Every line below that contains "pixels" is to be copied.

#### Records shown

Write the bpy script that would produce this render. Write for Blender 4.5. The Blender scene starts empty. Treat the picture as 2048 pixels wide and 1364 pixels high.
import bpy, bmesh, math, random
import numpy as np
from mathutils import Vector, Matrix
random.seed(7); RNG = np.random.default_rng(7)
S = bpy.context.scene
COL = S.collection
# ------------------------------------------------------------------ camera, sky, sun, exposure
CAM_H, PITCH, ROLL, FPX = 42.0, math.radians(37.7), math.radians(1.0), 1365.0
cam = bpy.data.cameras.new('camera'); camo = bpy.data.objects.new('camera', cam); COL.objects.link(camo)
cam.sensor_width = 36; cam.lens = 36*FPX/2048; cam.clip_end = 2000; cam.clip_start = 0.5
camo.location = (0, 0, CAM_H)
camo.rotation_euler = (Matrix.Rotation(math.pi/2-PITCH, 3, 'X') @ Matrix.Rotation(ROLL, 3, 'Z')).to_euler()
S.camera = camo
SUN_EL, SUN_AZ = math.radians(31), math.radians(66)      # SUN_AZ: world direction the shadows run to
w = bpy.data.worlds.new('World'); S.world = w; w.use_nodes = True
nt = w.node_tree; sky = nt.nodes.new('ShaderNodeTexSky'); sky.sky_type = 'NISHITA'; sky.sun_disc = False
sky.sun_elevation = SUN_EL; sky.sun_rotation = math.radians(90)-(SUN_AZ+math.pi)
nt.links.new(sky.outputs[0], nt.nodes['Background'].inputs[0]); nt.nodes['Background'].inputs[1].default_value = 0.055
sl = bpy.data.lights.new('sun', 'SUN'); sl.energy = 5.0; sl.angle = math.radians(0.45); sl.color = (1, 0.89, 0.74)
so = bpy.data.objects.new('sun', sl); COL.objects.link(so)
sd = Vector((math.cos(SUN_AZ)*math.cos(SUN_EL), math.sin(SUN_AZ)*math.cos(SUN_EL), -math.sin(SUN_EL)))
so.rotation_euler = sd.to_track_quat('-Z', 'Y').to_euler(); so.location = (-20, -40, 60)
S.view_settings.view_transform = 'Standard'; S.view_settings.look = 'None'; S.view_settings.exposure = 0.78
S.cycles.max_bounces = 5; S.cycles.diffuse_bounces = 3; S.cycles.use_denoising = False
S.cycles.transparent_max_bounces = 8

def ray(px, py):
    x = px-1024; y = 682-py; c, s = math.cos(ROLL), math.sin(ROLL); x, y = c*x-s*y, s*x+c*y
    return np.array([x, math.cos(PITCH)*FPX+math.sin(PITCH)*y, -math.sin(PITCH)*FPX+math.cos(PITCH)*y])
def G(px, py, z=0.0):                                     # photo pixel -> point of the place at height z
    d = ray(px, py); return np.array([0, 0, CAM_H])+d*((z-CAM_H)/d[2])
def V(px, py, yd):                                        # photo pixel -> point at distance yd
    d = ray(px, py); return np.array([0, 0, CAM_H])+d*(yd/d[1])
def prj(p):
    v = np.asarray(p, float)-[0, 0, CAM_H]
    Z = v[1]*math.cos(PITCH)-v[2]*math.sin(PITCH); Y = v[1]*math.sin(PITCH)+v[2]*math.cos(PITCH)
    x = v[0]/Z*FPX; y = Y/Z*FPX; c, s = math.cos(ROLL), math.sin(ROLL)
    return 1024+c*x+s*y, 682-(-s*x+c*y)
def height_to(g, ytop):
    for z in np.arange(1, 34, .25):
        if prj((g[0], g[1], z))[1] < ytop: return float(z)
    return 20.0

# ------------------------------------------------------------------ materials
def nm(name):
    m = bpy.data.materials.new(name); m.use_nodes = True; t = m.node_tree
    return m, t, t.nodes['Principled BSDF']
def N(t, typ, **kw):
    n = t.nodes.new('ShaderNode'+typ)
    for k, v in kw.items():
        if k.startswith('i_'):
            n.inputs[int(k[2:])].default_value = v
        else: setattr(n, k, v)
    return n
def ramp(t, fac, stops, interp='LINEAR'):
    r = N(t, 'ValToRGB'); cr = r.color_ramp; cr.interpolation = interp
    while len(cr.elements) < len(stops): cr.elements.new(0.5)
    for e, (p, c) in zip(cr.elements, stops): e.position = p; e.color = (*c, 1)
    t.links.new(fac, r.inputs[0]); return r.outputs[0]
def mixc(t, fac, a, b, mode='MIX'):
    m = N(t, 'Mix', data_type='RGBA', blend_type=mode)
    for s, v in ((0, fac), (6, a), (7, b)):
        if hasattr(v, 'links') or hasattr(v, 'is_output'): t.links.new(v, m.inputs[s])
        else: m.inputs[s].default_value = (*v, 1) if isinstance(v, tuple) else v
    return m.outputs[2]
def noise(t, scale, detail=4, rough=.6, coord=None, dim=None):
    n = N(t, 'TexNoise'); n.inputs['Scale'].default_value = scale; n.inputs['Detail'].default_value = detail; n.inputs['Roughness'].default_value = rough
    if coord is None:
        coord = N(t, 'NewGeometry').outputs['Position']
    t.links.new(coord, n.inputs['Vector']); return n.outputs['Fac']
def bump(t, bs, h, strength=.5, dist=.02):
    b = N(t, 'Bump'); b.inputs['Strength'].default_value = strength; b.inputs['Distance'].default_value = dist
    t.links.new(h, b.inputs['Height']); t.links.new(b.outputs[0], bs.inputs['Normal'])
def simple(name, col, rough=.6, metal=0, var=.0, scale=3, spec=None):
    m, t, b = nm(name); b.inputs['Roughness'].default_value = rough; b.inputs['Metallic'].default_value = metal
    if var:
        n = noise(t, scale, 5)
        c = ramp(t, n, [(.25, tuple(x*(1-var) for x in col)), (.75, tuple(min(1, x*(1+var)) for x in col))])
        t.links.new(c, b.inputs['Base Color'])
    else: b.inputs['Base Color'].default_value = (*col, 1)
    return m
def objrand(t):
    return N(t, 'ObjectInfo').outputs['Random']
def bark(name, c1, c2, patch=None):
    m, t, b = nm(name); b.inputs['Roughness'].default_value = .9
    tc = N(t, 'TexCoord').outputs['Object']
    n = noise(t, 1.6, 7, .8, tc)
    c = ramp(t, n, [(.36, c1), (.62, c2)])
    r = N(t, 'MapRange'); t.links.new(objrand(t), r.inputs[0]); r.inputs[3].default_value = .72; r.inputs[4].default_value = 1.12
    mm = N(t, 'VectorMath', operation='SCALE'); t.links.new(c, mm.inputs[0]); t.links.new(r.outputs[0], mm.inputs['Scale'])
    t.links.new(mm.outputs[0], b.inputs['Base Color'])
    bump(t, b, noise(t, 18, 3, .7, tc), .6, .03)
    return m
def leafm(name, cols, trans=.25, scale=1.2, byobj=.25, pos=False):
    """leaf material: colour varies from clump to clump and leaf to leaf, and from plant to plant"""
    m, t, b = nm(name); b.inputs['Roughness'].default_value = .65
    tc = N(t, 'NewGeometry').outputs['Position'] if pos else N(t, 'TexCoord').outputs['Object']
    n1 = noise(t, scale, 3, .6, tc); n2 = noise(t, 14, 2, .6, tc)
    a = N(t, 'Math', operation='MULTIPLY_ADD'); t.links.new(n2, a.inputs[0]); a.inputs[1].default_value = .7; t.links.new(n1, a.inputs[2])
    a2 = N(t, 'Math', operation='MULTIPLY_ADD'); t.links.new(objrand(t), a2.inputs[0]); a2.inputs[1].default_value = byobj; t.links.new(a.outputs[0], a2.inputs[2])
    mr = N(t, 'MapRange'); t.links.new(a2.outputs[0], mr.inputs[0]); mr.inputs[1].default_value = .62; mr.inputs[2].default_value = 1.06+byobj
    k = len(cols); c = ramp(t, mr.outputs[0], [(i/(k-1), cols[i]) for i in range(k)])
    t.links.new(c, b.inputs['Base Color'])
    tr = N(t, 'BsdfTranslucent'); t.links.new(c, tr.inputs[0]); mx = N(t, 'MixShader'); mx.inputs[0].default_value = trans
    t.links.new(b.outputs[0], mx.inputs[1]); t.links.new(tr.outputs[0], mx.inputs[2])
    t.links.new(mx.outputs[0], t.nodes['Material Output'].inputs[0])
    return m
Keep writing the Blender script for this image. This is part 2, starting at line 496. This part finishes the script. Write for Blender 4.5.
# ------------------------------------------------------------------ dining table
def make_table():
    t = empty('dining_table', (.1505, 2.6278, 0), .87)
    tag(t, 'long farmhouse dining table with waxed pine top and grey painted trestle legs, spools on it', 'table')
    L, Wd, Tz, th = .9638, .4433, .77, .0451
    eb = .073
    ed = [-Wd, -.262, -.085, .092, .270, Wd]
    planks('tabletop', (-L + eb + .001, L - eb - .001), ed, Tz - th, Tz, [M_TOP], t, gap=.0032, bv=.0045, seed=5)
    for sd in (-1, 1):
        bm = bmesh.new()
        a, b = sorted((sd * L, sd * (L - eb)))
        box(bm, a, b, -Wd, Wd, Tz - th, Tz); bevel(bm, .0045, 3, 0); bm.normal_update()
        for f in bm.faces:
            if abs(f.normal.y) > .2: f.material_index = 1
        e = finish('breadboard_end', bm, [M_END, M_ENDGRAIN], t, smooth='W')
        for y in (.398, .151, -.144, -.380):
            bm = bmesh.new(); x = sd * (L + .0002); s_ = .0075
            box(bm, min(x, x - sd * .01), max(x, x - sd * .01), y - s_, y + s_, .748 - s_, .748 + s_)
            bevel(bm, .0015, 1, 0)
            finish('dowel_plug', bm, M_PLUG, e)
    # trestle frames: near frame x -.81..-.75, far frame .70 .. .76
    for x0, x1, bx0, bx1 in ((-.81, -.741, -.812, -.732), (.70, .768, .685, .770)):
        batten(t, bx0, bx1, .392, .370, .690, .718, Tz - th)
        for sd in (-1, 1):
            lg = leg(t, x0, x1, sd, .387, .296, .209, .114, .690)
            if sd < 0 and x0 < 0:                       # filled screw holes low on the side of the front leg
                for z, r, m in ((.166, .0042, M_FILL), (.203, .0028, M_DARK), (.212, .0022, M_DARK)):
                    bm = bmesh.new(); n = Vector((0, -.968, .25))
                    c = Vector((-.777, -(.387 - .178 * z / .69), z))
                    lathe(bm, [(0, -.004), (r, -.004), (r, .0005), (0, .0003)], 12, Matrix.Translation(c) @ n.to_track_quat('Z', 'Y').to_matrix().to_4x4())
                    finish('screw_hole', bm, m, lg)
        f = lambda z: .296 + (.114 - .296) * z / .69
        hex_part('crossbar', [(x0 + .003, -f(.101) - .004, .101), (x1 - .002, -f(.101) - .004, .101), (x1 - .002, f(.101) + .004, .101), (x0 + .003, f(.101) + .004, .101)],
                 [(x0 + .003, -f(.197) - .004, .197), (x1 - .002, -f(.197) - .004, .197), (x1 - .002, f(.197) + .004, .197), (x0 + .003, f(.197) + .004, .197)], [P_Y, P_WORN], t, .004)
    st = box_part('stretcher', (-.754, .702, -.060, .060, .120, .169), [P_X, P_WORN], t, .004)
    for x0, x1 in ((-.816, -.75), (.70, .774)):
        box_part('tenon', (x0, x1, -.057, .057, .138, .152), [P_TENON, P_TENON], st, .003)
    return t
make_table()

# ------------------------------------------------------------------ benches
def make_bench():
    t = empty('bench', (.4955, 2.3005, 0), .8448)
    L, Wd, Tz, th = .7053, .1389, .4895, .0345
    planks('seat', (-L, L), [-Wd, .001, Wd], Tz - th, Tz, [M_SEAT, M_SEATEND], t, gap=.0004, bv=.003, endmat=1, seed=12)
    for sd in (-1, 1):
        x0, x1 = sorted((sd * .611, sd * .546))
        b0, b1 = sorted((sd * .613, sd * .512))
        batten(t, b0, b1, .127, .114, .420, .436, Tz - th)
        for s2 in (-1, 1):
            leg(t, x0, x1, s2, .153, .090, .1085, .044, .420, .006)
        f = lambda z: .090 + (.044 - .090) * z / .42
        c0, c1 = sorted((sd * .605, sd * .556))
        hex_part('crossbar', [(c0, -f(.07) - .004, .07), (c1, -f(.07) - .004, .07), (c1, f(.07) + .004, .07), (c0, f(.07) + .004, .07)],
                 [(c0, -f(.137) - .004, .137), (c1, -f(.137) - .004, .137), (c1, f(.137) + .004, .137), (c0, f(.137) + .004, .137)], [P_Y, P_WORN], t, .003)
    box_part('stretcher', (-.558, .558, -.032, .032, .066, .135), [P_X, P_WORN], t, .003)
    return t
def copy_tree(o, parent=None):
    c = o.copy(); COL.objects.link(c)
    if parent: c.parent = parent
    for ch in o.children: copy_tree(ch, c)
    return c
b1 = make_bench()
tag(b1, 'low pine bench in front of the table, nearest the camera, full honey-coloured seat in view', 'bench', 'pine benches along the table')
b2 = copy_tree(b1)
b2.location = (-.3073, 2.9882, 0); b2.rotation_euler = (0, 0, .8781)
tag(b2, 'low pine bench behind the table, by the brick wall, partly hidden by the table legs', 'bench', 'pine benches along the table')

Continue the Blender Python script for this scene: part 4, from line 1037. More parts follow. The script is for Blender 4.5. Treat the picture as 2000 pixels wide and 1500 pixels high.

########

» **Written answer**
Write the bpy script that would produce this render. Write for Blender 4.5. The Blender scene starts empty. Treat the picture as 2048 pixels wide and 1364 pixels high.
Continue the Blender Python script for this scene: part 4, from line 1037. More parts follow. The script is for Blender 4.5. Treat the picture as 2000 pixels wide and 1500 pixels high.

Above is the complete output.